*Source data*.
────────

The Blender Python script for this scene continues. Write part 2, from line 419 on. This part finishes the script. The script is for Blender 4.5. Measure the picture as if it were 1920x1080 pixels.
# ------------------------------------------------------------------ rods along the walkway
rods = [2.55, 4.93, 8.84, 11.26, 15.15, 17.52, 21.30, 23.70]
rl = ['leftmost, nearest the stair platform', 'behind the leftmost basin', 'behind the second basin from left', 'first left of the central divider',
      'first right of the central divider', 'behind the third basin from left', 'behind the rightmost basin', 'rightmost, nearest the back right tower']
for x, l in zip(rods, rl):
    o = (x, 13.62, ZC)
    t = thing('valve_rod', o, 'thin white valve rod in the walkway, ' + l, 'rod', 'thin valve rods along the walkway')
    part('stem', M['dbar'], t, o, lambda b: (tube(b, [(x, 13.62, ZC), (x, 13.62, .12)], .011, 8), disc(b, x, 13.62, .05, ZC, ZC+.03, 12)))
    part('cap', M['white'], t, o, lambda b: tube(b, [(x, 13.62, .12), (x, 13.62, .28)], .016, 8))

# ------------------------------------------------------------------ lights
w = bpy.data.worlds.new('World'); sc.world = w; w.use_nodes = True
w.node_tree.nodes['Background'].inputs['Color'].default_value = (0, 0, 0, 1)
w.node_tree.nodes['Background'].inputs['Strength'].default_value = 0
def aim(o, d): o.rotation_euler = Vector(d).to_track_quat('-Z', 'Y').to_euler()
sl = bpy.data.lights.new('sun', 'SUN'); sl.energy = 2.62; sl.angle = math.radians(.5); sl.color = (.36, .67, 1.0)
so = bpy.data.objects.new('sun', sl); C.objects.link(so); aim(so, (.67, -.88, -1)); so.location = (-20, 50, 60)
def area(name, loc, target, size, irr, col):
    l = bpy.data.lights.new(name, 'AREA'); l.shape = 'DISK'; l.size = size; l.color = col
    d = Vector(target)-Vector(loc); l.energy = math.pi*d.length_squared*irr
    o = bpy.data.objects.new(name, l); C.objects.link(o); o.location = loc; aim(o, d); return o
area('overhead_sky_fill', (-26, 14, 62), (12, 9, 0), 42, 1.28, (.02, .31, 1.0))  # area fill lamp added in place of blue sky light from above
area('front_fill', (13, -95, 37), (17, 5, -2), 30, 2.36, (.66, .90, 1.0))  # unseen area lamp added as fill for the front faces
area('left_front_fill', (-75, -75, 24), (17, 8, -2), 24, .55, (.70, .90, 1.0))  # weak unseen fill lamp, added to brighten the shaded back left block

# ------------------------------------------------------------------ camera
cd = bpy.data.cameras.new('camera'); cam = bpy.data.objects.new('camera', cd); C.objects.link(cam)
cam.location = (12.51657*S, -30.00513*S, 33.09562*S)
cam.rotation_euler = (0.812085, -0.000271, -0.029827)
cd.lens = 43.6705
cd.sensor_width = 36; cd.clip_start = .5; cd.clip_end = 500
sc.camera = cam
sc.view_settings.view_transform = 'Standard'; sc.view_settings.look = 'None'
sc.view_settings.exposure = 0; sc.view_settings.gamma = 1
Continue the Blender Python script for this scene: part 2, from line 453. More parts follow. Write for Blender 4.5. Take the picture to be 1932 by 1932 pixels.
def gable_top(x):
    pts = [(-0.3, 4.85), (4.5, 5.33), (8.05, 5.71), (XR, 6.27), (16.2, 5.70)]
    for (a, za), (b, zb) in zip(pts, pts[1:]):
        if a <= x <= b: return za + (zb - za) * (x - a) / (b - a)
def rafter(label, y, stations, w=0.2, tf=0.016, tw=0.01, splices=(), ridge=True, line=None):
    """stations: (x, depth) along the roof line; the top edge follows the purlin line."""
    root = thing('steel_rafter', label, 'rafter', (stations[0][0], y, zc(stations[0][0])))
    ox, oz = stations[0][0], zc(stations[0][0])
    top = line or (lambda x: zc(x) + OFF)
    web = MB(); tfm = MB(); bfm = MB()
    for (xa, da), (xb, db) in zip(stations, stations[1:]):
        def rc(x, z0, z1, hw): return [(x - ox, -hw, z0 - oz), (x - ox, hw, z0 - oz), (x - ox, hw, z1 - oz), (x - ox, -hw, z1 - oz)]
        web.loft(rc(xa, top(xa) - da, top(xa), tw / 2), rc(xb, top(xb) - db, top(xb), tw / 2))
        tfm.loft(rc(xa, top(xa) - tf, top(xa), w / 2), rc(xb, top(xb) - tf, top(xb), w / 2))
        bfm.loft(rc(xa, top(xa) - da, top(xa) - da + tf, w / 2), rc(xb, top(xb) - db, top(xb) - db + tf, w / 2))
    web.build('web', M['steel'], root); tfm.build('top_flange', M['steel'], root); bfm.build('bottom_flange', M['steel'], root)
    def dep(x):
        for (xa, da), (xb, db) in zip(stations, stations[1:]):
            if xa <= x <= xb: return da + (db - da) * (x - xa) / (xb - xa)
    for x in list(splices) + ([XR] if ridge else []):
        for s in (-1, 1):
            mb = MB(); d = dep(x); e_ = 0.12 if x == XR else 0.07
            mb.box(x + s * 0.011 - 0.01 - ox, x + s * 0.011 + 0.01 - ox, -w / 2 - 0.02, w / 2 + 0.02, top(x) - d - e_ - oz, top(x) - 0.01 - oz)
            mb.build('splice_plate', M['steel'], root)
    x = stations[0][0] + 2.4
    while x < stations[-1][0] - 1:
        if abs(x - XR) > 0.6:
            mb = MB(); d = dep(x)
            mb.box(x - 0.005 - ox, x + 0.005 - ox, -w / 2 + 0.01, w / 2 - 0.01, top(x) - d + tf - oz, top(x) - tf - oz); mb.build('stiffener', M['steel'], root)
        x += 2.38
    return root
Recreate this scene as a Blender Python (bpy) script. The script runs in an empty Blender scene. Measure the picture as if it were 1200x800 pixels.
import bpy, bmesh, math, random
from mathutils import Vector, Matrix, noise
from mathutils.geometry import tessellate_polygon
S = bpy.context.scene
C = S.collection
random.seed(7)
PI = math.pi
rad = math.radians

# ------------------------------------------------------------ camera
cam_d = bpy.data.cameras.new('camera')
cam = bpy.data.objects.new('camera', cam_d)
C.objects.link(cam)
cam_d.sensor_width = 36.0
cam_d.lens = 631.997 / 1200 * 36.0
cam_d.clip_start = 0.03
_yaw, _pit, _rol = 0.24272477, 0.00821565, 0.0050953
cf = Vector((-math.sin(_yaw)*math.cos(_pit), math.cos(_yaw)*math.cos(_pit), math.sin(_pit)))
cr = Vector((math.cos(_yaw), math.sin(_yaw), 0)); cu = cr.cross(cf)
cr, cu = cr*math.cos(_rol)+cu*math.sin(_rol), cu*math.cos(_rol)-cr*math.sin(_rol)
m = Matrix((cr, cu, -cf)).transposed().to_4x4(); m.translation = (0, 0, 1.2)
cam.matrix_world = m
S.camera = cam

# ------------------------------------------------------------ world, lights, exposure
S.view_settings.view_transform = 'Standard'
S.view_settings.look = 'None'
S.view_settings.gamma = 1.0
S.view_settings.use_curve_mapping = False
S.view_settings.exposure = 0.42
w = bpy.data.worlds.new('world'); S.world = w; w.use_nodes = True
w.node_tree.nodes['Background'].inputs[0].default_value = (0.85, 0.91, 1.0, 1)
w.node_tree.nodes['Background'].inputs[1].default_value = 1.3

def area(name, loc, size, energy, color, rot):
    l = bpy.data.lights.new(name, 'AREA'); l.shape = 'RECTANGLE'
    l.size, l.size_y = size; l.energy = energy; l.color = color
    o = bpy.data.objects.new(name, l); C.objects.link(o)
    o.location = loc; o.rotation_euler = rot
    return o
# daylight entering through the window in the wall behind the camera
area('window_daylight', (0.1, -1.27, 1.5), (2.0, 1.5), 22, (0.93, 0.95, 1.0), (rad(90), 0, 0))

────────

*STATED EXERCISE*. Using the listing above, retype each line exactly.

*ANSWER TO THIS PROBLEM*.
The Blender Python script for this scene continues. Write part 2, from line 419 on. This part finishes the script. The script is for Blender 4.5. Measure the picture as if it were 1920x1080 pixels.
# ------------------------------------------------------------------ rods along the walkway
rods = [2.55, 4.93, 8.84, 11.26, 15.15, 17.52, 21.30, 23.70]
rl = ['leftmost, nearest the stair platform', 'behind the leftmost basin', 'behind the second basin from left', 'first left of the central divider',
      'first right of the central divider', 'behind the third basin from left', 'behind the rightmost basin', 'rightmost, nearest the back right tower']
for x, l in zip(rods, rl):
    o = (x, 13.62, ZC)
    t = thing('valve_rod', o, 'thin white valve rod in the walkway, ' + l, 'rod', 'thin valve rods along the walkway')
    part('stem', M['dbar'], t, o, lambda b: (tube(b, [(x, 13.62, ZC), (x, 13.62, .12)], .011, 8), disc(b, x, 13.62, .05, ZC, ZC+.03, 12)))
    part('cap', M['white'], t, o, lambda b: tube(b, [(x, 13.62, .12), (x, 13.62, .28)], .016, 8))

# ------------------------------------------------------------------ lights
w = bpy.data.worlds.new('World'); sc.world = w; w.use_nodes = True
w.node_tree.nodes['Background'].inputs['Color'].default_value = (0, 0, 0, 1)
w.node_tree.nodes['Background'].inputs['Strength'].default_value = 0
def aim(o, d): o.rotation_euler = Vector(d).to_track_quat('-Z', 'Y').to_euler()
sl = bpy.data.lights.new('sun', 'SUN'); sl.energy = 2.62; sl.angle = math.radians(.5); sl.color = (.36, .67, 1.0)
so = bpy.data.objects.new('sun', sl); C.objects.link(so); aim(so, (.67, -.88, -1)); so.location = (-20, 50, 60)
def area(name, loc, target, size, irr, col):
    l = bpy.data.lights.new(name, 'AREA'); l.shape = 'DISK'; l.size = size; l.color = col
    d = Vector(target)-Vector(loc); l.energy = math.pi*d.length_squared*irr
    o = bpy.data.objects.new(name, l); C.objects.link(o); o.location = loc; aim(o, d); return o
area('overhead_sky_fill', (-26, 14, 62), (12, 9, 0), 42, 1.28, (.02, .31, 1.0))  # area fill lamp added in place of blue sky light from above
area('front_fill', (13, -95, 37), (17, 5, -2), 30, 2.36, (.66, .90, 1.0))  # unseen area lamp added as fill for the front faces
area('left_front_fill', (-75, -75, 24), (17, 8, -2), 24, .55, (.70, .90, 1.0))  # weak unseen fill lamp, added to brighten the shaded back left block

# ------------------------------------------------------------------ camera
cd = bpy.data.cameras.new('camera'); cam = bpy.data.objects.new('camera', cd); C.objects.link(cam)
cam.location = (12.51657*S, -30.00513*S, 33.09562*S)
cam.rotation_euler = (0.812085, -0.000271, -0.029827)
cd.lens = 43.6705
cd.sensor_width = 36; cd.clip_start = .5; cd.clip_end = 500
sc.camera = cam
sc.view_settings.view_transform = 'Standard'; sc.view_settings.look = 'None'
sc.view_settings.exposure = 0; sc.view_settings.gamma = 1
Continue the Blender Python script for this scene: part 2, from line 453. More parts follow. Write for Blender 4.5. Take the picture to be 1932 by 1932 pixels.
def gable_top(x):
    pts = [(-0.3, 4.85), (4.5, 5.33), (8.05, 5.71), (XR, 6.27), (16.2, 5.70)]
    for (a, za), (b, zb) in zip(pts, pts[1:]):
        if a <= x <= b: return za + (zb - za) * (x - a) / (b - a)
def rafter(label, y, stations, w=0.2, tf=0.016, tw=0.01, splices=(), ridge=True, line=None):
    """stations: (x, depth) along the roof line; the top edge follows the purlin line."""
    root = thing('steel_rafter', label, 'rafter', (stations[0][0], y, zc(stations[0][0])))
    ox, oz = stations[0][0], zc(stations[0][0])
    top = line or (lambda x: zc(x) + OFF)
    web = MB(); tfm = MB(); bfm = MB()
    for (xa, da), (xb, db) in zip(stations, stations[1:]):
        def rc(x, z0, z1, hw): return [(x - ox, -hw, z0 - oz), (x - ox, hw, z0 - oz), (x - ox, hw, z1 - oz), (x - ox, -hw, z1 - oz)]
        web.loft(rc(xa, top(xa) - da, top(xa), tw / 2), rc(xb, top(xb) - db, top(xb), tw / 2))
        tfm.loft(rc(xa, top(xa) - tf, top(xa), w / 2), rc(xb, top(xb) - tf, top(xb), w / 2))
        bfm.loft(rc(xa, top(xa) - da, top(xa) - da + tf, w / 2), rc(xb, top(xb) - db, top(xb) - db + tf, w / 2))
    web.build('web', M['steel'], root); tfm.build('top_flange', M['steel'], root); bfm.build('bottom_flange', M['steel'], root)
    def dep(x):
        for (xa, da), (xb, db) in zip(stations, stations[1:]):
            if xa <= x <= xb: return da + (db - da) * (x - xa) / (xb - xa)
    for x in list(splices) + ([XR] if ridge else []):
        for s in (-1, 1):
            mb = MB(); d = dep(x); e_ = 0.12 if x == XR else 0.07
            mb.box(x + s * 0.011 - 0.01 - ox, x + s * 0.011 + 0.01 - ox, -w / 2 - 0.02, w / 2 + 0.02, top(x) - d - e_ - oz, top(x) - 0.01 - oz)
            mb.build('splice_plate', M['steel'], root)
    x = stations[0][0] + 2.4
    while x < stations[-1][0] - 1:
        if abs(x - XR) > 0.6:
            mb = MB(); d = dep(x)
            mb.box(x - 0.005 - ox, x + 0.005 - ox, -w / 2 + 0.01, w / 2 - 0.01, top(x) - d + tf - oz, top(x) - tf - oz); mb.build('stiffener', M['steel'], root)
        x += 2.38
    return root
Recreate this scene as a Blender Python (bpy) script. The script runs in an empty Blender scene. Measure the picture as if it were 1200x800 pixels.
import bpy, bmesh, math, random
from mathutils import Vector, Matrix, noise
from mathutils.geometry import tessellate_polygon
S = bpy.context.scene
C = S.collection
random.seed(7)
PI = math.pi
rad = math.radians

# ------------------------------------------------------------ camera
cam_d = bpy.data.cameras.new('camera')
cam = bpy.data.objects.new('camera', cam_d)
C.objects.link(cam)
cam_d.sensor_width = 36.0
cam_d.lens = 631.997 / 1200 * 36.0
cam_d.clip_start = 0.03
_yaw, _pit, _rol = 0.24272477, 0.00821565, 0.0050953
cf = Vector((-math.sin(_yaw)*math.cos(_pit), math.cos(_yaw)*math.cos(_pit), math.sin(_pit)))
cr = Vector((math.cos(_yaw), math.sin(_yaw), 0)); cu = cr.cross(cf)
cr, cu = cr*math.cos(_rol)+cu*math.sin(_rol), cu*math.cos(_rol)-cr*math.sin(_rol)
m = Matrix((cr, cu, -cf)).transposed().to_4x4(); m.translation = (0, 0, 1.2)
cam.matrix_world = m
S.camera = cam

# ------------------------------------------------------------ world, lights, exposure
S.view_settings.view_transform = 'Standard'
S.view_settings.look = 'None'
S.view_settings.gamma = 1.0
S.view_settings.use_curve_mapping = False
S.view_settings.exposure = 0.42
w = bpy.data.worlds.new('world'); S.world = w; w.use_nodes = True
w.node_tree.nodes['Background'].inputs[0].default_value = (0.85, 0.91, 1.0, 1)
w.node_tree.nodes['Background'].inputs[1].default_value = 1.3

def area(name, loc, size, energy, color, rot):
    l = bpy.data.lights.new(name, 'AREA'); l.shape = 'RECTANGLE'
    l.size, l.size_y = size; l.energy = energy; l.color = color
    o = bpy.data.objects.new(name, l); C.objects.link(o)
    o.location = loc; o.rotation_euler = rot
    return o
# daylight entering through the window in the wall behind the camera
area('window_daylight', (0.1, -1.27, 1.5), (2.0, 1.5), 22, (0.93, 0.95, 1.0), (rad(90), 0, 0))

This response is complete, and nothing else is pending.